§ **PROBLEM REQUIREMENTS**:
Looking through the listing, how many of its lines hold the word "picture"? Answer with only the number.

§ **EXERCISE INPUTS**:
****

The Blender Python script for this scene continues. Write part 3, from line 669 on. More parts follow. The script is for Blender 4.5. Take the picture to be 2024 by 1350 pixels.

****

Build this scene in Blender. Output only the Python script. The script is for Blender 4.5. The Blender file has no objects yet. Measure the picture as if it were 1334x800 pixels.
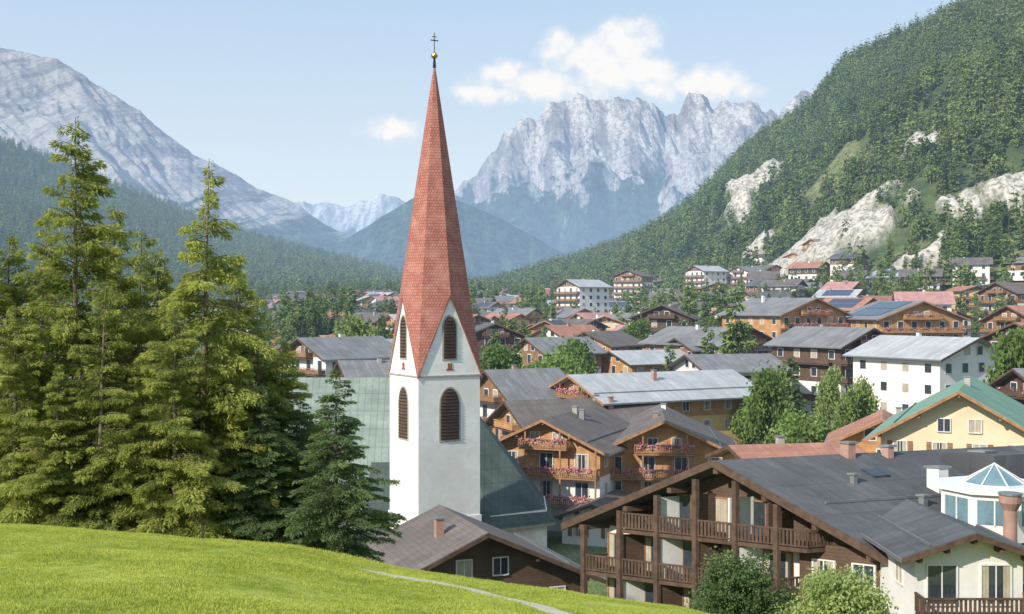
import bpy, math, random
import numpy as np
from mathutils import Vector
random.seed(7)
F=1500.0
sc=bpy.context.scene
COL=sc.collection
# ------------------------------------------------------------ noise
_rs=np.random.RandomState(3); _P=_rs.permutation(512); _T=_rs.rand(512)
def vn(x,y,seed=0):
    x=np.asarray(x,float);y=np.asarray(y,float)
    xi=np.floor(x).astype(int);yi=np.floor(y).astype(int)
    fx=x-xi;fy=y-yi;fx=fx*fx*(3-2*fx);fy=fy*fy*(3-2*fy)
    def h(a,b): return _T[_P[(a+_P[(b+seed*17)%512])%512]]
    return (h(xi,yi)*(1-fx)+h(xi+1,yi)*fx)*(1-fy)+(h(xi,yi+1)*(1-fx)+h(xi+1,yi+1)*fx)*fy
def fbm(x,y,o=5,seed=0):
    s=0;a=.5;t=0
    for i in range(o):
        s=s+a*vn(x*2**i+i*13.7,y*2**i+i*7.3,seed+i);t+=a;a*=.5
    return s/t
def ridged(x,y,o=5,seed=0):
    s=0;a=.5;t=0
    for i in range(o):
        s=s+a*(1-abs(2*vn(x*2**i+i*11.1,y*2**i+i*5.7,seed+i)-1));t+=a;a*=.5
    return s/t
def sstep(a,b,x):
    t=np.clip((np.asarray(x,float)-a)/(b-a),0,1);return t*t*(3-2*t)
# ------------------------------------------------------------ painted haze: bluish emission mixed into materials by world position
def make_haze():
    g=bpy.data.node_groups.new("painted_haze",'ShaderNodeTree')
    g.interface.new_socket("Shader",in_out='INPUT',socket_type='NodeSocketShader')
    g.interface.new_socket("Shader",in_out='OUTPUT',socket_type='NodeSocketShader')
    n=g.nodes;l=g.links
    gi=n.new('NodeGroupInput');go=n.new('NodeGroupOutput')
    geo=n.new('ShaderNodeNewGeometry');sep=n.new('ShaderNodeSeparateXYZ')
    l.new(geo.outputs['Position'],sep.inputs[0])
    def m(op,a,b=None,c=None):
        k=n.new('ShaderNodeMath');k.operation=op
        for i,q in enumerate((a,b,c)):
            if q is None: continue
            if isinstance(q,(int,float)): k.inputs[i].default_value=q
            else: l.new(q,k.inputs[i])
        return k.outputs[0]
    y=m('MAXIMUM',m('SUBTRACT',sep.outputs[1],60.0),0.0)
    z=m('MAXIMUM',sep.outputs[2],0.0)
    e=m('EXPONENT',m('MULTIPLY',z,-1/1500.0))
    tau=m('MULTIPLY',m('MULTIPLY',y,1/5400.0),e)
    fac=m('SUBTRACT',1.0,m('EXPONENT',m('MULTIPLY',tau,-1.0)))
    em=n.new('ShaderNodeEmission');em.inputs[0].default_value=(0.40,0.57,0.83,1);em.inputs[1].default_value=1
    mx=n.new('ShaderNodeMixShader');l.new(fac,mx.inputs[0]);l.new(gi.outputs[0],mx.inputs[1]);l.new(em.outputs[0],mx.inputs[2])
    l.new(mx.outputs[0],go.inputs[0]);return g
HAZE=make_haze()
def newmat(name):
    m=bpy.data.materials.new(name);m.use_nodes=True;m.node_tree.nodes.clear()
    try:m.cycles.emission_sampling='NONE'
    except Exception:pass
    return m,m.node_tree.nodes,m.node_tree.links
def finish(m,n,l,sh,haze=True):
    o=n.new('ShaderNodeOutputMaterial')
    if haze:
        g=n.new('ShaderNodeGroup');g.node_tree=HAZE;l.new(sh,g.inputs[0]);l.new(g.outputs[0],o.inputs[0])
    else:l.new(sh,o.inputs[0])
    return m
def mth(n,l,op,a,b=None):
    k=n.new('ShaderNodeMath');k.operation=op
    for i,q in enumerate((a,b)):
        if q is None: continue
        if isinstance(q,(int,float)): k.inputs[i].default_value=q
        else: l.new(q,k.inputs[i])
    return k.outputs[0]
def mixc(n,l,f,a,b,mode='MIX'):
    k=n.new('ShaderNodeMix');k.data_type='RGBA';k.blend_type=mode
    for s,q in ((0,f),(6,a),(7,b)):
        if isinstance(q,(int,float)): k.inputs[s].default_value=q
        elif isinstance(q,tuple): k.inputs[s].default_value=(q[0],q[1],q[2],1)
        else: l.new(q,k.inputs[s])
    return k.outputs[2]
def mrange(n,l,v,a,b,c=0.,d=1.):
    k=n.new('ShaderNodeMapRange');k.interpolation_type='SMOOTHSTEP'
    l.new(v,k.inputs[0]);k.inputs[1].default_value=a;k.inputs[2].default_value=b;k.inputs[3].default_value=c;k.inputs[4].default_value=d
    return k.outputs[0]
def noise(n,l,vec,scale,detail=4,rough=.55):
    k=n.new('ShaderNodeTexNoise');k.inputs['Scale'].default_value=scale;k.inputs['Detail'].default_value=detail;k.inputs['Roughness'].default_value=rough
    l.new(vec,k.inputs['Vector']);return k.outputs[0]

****

§ **CORRECT RESPONSE**:
2